The statement follows the publication of a article by an online publication suggesting that the Home Office had made a special case of Zimbabwean asylum-seekers seeking work permits.
Ever since, the Home Office says it has received hundreds of work permit applications from Zimbabwean asylum-seekers.Most asylum-seekers in the United Kingdom are not allowed to work unless granted special permission for a limited period.
The Immigration Law Practitioners’ Association (ILPA), a professional association of lawyers, also told HAT News that the Home Office had informed them that reports about preferential permission for Zimbabweans to work were ‘incorrect.’
Two weeks ago, an article appeared on a popular Zimbabwean website suggesting that asylum-seekers from Zimbabwe would enjoy exclusive consideration for work permits.
The article was written by a private solicitor and columnist for the online publication. It gave an address and fax number to which applications for such permits should be sent.
Information appeared to have initially circulated through emails before finding itself into the public domain. One such email from a solicitor with the Refugee Legal Centre said: “A Zimbabwe client called me this morning to tell me that her friend had given her a phone number to call and apply to HO for permission to work.
“I called the number on her behalf and spoke to a woman from the CEBU team, BIA, who told me that the Home Office are considering applications for permission to work from any Zimbabwe national with an outstanding asylum claim.
“The person has to fax CEBU , BIA - 0151 237 6391 with: name, address, HO Ref number, person’s signature and the following sentence ‘I would like to know if I can have permission to work’.
“If the case is straightforward, the CEBU team will deal with it, and if it’s more complicated, then it will be passed onto a Legacy Team.”
Soon after, the online article appeared, triggering an instant flood of applications from desperate Zimbabweans to the Home Office.
However, an official with the Home Office said while they considered work permit requests from asylum-seekers, no special dispensation had been granted to Zimbabweans.
He also said that fax number quoted in the article was for the wrong department at the Home Office. As a result, the hundreds of fax applications had to re-directed to the appropriate section.
He said the Home Office position on work applications from asylum-seekers, including Zimbabweans, had not changed.

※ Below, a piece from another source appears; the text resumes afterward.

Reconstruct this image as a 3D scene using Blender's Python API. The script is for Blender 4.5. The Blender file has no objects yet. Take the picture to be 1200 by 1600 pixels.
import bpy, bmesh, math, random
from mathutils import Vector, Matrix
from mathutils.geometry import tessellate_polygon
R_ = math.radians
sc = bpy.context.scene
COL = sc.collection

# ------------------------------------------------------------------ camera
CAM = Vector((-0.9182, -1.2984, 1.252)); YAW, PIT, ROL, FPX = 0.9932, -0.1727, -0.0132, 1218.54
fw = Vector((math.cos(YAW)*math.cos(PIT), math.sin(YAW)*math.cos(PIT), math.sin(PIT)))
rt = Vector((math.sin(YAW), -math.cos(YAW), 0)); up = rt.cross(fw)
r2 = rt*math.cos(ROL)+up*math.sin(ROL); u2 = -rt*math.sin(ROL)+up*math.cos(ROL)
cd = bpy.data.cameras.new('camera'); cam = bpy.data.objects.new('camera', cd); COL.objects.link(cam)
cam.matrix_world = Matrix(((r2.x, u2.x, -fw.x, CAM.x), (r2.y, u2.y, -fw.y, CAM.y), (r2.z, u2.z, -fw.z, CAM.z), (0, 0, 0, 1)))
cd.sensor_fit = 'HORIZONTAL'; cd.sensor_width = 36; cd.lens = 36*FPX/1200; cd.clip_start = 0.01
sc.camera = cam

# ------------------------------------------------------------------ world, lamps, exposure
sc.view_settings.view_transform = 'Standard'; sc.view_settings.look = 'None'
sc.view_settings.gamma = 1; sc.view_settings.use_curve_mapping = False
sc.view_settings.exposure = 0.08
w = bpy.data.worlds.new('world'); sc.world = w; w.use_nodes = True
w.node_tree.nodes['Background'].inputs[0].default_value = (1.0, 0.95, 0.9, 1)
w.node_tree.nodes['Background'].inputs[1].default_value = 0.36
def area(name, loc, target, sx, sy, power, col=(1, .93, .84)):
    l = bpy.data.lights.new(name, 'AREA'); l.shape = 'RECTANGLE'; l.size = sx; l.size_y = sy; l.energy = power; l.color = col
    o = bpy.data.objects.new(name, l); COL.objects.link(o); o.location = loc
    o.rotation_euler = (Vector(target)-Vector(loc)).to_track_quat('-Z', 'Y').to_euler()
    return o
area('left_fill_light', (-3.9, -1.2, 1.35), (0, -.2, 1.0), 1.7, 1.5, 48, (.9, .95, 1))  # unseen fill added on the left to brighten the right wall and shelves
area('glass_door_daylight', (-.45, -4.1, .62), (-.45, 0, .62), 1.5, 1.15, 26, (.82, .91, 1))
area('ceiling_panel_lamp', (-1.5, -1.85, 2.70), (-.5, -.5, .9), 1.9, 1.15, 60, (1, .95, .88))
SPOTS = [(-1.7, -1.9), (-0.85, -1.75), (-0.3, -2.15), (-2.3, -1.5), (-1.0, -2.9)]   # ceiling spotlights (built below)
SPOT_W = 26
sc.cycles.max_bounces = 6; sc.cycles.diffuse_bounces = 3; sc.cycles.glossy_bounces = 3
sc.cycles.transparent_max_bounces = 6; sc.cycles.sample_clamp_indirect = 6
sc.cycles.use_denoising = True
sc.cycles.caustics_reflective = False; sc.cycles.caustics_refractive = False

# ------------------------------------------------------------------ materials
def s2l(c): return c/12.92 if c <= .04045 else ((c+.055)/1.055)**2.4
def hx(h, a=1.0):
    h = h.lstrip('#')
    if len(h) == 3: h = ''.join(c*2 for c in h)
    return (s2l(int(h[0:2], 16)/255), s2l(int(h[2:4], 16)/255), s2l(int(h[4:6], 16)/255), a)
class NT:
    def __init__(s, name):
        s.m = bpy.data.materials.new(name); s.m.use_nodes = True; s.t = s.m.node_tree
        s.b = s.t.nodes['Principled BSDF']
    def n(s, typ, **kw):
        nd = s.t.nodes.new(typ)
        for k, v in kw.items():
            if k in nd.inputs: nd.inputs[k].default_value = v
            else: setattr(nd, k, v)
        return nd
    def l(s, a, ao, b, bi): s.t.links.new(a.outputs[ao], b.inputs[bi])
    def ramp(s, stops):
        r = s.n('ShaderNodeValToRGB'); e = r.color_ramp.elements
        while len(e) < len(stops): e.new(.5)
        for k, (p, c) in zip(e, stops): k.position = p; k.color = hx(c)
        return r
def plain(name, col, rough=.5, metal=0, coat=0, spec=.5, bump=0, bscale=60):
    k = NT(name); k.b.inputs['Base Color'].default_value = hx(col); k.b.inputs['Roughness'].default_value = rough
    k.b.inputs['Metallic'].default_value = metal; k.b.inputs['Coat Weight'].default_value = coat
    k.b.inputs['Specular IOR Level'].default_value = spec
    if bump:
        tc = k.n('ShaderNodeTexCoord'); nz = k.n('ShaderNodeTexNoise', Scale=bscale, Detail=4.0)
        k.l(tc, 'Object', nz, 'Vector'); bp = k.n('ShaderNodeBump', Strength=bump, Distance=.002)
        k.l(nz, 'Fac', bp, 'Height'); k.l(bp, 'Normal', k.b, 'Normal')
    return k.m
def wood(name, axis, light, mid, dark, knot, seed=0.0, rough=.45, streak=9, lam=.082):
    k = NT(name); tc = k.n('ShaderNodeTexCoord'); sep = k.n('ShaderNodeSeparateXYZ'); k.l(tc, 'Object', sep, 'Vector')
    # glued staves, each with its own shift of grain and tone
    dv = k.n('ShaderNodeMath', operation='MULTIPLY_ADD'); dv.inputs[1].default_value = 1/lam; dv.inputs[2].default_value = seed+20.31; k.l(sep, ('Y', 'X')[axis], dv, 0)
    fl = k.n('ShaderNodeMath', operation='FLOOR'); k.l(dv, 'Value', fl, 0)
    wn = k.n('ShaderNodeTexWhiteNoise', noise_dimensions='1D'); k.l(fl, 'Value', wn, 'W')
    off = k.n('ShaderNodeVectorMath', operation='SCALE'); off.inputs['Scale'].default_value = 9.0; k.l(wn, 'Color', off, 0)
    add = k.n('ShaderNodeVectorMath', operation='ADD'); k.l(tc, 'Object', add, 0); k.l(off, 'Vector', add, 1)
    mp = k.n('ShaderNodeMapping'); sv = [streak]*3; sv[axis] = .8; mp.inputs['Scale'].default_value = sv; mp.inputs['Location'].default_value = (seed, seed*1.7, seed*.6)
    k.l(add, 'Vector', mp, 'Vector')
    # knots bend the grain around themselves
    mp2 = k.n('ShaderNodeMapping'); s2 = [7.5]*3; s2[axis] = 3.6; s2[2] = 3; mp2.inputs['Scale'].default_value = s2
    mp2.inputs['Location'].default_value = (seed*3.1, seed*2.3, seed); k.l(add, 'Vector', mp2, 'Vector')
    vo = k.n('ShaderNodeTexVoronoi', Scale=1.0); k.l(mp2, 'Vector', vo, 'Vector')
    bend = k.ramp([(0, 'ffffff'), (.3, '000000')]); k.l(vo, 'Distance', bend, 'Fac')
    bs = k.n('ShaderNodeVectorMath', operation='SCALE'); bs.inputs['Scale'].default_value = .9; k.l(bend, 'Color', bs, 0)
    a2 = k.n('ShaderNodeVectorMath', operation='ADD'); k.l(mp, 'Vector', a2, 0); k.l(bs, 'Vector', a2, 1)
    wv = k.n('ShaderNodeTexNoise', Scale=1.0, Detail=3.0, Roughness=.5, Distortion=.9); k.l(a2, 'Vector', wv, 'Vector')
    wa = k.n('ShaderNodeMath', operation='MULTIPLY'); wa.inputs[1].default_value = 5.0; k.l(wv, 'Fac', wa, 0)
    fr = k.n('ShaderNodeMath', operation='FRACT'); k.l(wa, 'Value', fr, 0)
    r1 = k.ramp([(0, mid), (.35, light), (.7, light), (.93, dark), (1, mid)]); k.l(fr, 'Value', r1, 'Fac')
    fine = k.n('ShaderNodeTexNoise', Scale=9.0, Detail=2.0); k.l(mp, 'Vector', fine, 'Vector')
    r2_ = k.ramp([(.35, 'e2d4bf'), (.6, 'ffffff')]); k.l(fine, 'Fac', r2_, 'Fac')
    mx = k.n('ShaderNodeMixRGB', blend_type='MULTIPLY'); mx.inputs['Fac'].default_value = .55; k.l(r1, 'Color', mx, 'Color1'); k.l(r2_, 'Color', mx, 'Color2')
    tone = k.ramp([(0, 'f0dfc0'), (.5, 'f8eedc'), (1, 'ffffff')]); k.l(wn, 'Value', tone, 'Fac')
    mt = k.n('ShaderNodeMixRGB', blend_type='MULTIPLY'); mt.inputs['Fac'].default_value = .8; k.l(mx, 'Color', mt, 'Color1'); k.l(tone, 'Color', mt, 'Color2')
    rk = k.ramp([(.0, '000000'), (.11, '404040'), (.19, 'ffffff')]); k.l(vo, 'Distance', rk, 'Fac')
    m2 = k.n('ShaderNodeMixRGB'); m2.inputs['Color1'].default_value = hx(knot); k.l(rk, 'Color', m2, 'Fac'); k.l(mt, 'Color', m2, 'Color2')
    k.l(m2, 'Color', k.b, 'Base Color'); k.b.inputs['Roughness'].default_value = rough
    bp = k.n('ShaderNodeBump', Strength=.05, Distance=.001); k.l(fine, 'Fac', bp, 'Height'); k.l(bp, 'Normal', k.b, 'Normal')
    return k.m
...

“The correct procedure is as follows: If the applicant has an allocated caseworker, they should contact them directly if not they should write to UKBA, Asylum Casework Directorate, Lunar House, Croydon , CR9 2BY or fax 0208 196 3248.”
ILPA also said it had confirmed that Zimbabweans were not being granted any exclusive treatment. Alison Harvey the General Secretary of ILPA said: “We have raised this issue with the people in charge of implementing the policy at a stakeholders’ meeting on the 9th of September 2008 and sent them an e-mail on the 10th and the Home Office maintains that there is no change in policy pertaining Zimbabwean asylum seekers’ application for permission to work”
Thousands of Zimbabwean asylum-seekers across the UK - fleeing persecution and grinding poverty under President Robert Mugabe’s regime – either receive minimal state support or have fallen into destitution.
Advocacy groups have been pressing the UK government for asylum-seekers to be granted permission to work.
However the political climate in Zimbabwe has taken another turn after Opposition leader Morgan Tsvangirai, the head of the opposition party the Movement for Democratic Change, and President Robert Mugabe agreed on a power-sharing deal brokered by South African President Thabo Mbeki last Thursday. It remains to be known what position the UK Border Agency will take regarding the issue of Zimbabwean asylum seekers.
The British Prime Minister Gordon Brown in July 2008 made an announcement freezing the removal of failed Zimbabwean asylum seekers from UK. He told MPs that while officials continued to deal with the issue on a case-by-case basis, no returns were currently taking place.
“No one is being forced to return to Zimbabwe from the United Kingdom at this time,” he said then. -Hat News.